---- Records shown
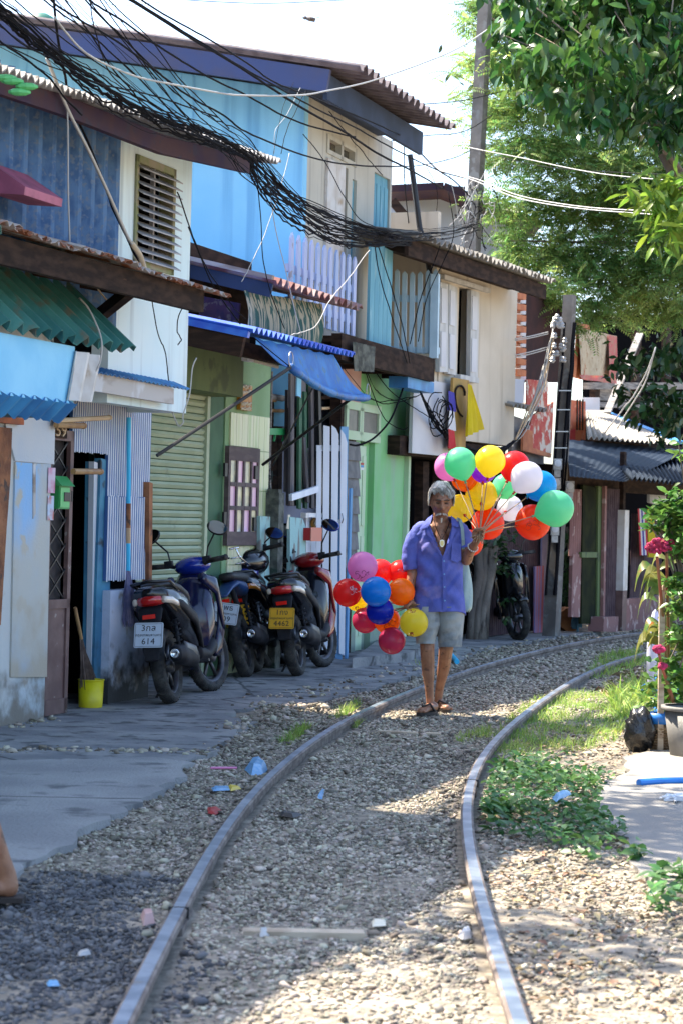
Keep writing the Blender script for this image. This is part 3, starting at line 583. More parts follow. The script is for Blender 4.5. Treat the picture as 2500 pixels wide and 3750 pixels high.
--------
---- Records shown
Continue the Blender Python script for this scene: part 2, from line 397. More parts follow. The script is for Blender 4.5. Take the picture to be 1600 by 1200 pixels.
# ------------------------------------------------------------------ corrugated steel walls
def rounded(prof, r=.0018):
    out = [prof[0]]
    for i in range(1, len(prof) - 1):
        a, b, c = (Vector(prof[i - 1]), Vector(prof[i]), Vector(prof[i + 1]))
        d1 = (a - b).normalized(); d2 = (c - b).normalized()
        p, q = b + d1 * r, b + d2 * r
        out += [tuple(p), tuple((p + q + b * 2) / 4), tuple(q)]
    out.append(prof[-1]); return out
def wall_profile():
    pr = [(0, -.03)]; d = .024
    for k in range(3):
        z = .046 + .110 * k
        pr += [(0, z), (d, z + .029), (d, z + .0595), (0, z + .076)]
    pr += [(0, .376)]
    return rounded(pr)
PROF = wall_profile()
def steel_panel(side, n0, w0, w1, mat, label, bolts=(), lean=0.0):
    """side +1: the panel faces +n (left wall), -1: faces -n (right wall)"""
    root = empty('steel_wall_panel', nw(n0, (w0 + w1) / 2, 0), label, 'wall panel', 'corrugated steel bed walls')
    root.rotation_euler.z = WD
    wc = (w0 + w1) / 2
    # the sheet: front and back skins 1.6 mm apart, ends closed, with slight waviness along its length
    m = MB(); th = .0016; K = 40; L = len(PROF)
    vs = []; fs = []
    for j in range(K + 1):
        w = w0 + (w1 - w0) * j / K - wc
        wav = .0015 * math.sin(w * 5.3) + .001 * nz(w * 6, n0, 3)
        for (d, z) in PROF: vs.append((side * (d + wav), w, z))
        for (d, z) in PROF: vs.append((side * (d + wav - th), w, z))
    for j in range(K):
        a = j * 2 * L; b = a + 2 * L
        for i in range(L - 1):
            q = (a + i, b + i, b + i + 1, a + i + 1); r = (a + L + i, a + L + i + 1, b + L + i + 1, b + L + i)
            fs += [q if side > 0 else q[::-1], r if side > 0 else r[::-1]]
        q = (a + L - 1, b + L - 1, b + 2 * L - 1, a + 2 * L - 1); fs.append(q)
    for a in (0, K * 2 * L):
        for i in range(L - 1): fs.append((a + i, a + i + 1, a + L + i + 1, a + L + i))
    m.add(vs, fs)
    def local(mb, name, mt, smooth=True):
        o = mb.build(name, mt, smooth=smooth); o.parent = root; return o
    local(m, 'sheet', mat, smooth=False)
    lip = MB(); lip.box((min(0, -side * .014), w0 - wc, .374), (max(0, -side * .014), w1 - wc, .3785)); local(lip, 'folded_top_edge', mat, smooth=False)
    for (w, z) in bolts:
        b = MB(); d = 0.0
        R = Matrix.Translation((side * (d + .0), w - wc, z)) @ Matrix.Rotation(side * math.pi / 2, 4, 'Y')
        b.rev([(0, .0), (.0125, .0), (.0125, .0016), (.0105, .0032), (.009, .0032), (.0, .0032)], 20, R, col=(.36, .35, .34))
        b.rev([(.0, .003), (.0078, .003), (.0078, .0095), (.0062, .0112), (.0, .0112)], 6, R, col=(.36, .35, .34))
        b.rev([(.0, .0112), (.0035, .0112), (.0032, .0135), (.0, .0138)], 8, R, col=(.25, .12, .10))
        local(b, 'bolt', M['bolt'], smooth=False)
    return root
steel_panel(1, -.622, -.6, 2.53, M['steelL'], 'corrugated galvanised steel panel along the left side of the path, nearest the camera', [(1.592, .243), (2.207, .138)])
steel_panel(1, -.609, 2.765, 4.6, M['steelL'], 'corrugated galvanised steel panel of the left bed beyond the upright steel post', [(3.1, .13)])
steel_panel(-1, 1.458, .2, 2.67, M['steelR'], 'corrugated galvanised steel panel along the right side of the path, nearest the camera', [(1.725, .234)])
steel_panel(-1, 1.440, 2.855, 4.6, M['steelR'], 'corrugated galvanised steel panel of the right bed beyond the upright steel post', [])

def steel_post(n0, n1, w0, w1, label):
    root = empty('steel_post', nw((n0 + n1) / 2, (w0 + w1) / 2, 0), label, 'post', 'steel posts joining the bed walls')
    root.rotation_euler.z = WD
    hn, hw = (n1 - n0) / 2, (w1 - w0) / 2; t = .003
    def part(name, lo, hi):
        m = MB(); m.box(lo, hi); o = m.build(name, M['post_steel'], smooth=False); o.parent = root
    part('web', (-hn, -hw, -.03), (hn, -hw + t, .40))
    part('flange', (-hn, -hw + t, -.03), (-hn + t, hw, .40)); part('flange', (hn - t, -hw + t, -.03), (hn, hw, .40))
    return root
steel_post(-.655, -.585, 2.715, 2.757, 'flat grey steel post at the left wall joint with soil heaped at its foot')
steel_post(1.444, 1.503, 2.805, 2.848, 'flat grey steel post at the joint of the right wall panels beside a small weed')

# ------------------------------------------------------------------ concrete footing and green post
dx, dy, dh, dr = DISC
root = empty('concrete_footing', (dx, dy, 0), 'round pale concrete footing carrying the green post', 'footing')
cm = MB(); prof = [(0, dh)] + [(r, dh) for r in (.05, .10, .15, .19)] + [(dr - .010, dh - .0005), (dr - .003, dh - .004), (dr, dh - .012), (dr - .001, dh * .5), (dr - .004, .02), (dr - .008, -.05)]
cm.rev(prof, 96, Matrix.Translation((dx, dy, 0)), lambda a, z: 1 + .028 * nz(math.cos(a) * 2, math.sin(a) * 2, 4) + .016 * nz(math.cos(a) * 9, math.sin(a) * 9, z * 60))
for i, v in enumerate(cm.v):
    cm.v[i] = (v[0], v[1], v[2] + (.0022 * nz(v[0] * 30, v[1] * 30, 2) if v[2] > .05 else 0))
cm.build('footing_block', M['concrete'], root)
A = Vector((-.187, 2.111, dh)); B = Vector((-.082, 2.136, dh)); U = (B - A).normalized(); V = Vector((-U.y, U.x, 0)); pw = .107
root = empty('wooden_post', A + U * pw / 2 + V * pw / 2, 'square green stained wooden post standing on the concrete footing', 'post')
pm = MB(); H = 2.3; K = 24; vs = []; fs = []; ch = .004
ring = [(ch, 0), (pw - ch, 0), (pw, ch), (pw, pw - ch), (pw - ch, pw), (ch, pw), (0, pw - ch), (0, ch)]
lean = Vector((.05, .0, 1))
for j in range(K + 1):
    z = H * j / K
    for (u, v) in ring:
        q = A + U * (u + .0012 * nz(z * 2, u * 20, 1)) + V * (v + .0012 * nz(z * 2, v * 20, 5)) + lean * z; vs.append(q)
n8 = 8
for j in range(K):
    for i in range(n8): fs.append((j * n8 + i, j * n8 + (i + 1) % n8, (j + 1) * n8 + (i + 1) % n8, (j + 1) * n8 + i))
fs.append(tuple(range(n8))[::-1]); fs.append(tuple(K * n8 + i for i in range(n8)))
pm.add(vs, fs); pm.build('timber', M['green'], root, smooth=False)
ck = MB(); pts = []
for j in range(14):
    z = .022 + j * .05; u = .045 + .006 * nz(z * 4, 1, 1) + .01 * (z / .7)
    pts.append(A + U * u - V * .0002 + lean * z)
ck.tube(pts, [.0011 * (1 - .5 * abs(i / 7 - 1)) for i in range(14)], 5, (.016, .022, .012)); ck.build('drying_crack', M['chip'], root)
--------
---- Records shown
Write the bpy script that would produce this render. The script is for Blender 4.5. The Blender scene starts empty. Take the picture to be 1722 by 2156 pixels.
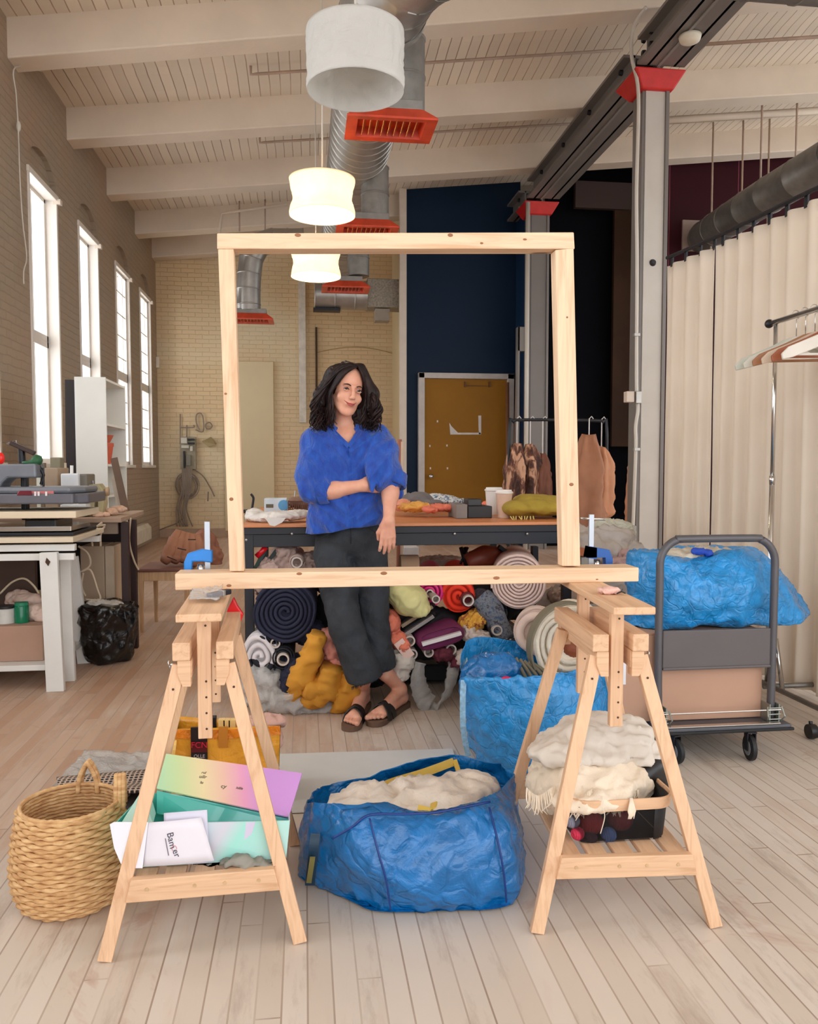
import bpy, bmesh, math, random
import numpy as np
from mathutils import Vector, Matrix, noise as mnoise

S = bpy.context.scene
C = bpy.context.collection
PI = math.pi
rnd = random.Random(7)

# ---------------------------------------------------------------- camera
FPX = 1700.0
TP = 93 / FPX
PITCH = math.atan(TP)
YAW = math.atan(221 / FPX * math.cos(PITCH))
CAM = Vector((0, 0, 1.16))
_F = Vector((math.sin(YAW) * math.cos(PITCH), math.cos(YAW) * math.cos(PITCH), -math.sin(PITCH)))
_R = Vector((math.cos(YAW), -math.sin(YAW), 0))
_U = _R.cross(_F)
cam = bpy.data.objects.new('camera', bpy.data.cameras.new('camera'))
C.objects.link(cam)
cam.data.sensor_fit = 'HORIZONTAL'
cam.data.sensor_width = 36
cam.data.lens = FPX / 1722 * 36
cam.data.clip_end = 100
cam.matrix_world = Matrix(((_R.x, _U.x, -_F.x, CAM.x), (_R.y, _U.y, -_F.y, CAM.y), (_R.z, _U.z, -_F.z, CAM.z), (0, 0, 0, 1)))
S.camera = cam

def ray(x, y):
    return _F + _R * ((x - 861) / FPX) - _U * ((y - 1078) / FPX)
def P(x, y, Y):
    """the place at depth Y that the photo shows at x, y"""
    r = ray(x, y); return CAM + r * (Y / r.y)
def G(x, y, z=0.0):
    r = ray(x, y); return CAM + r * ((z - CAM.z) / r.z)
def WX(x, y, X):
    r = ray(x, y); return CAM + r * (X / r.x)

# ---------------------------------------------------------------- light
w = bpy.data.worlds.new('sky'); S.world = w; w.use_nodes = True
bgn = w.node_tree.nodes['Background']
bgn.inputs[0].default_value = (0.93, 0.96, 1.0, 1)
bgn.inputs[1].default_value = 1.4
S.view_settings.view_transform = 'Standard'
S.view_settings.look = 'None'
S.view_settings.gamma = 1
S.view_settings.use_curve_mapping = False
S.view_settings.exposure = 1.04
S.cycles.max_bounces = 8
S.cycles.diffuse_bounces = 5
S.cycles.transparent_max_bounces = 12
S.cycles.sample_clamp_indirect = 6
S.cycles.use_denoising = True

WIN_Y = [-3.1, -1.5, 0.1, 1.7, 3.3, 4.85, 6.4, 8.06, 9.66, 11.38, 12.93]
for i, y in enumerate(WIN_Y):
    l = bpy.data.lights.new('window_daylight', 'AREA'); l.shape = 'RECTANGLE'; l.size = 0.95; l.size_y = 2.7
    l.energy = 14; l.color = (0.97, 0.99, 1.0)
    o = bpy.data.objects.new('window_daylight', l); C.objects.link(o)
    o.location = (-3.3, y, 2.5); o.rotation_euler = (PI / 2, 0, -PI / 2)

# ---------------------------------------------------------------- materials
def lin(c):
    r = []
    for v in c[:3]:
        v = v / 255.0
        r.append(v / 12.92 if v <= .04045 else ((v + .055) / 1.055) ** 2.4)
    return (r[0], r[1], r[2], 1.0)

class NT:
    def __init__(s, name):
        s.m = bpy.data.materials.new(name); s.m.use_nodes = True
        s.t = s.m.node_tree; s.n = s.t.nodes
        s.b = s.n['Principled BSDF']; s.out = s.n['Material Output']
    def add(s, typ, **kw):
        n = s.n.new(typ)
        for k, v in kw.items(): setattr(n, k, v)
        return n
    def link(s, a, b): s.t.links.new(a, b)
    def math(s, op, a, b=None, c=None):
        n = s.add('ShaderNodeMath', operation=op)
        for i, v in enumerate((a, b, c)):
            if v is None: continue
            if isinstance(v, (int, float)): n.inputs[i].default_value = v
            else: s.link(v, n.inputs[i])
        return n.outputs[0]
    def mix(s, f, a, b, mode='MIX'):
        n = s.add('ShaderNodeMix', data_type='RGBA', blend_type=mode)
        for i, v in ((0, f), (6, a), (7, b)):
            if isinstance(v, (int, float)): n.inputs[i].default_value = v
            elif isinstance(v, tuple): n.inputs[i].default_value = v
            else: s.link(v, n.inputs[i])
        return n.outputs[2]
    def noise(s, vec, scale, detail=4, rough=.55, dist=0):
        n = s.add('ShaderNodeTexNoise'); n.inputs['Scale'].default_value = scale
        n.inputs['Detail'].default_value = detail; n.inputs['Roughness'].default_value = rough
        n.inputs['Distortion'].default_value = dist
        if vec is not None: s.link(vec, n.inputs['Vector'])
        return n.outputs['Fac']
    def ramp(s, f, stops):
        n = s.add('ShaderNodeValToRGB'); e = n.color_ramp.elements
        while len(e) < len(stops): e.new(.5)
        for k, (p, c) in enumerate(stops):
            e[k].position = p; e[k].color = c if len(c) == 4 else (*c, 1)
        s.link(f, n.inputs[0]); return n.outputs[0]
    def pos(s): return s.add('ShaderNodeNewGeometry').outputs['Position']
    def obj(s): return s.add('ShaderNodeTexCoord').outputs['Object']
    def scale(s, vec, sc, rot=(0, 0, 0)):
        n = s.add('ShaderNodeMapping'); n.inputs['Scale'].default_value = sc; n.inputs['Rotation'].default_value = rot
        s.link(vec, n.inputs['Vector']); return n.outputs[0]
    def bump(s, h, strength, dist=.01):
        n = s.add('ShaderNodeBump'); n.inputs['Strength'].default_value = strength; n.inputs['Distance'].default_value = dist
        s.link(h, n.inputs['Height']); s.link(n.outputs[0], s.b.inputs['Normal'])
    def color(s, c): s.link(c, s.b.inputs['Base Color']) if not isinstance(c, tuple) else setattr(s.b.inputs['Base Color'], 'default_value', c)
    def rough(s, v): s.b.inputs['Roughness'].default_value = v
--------
— Objective —
Return exactly the lines above from the line that has "cm.build('footing_block', M['concrete'], root)" through the line that has "ck.tube(pts, [.0011 *", inclusive, and nothing else.

— Written response —
cm.build('footing_block', M['concrete'], root)
A = Vector((-.187, 2.111, dh)); B = Vector((-.082, 2.136, dh)); U = (B - A).normalized(); V = Vector((-U.y, U.x, 0)); pw = .107
root = empty('wooden_post', A + U * pw / 2 + V * pw / 2, 'square green stained wooden post standing on the concrete footing', 'post')
pm = MB(); H = 2.3; K = 24; vs = []; fs = []; ch = .004
ring = [(ch, 0), (pw - ch, 0), (pw, ch), (pw, pw - ch), (pw - ch, pw), (ch, pw), (0, pw - ch), (0, ch)]
lean = Vector((.05, .0, 1))
for j in range(K + 1):
    z = H * j / K
    for (u, v) in ring:
        q = A + U * (u + .0012 * nz(z * 2, u * 20, 1)) + V * (v + .0012 * nz(z * 2, v * 20, 5)) + lean * z; vs.append(q)
n8 = 8
for j in range(K):
    for i in range(n8): fs.append((j * n8 + i, j * n8 + (i + 1) % n8, (j + 1) * n8 + (i + 1) % n8, (j + 1) * n8 + i))
fs.append(tuple(range(n8))[::-1]); fs.append(tuple(K * n8 + i for i in range(n8)))
pm.add(vs, fs); pm.build('timber', M['green'], root, smooth=False)
ck = MB(); pts = []
for j in range(14):
    z = .022 + j * .05; u = .045 + .006 * nz(z * 4, 1, 1) + .01 * (z / .7)
    pts.append(A + U * u - V * .0002 + lean * z)
ck.tube(pts, [.0011 * (1 - .5 * abs(i / 7 - 1)) for i in range(14)], 5, (.016, .022, .012)); ck.build('drying_crack', M['chip'], root)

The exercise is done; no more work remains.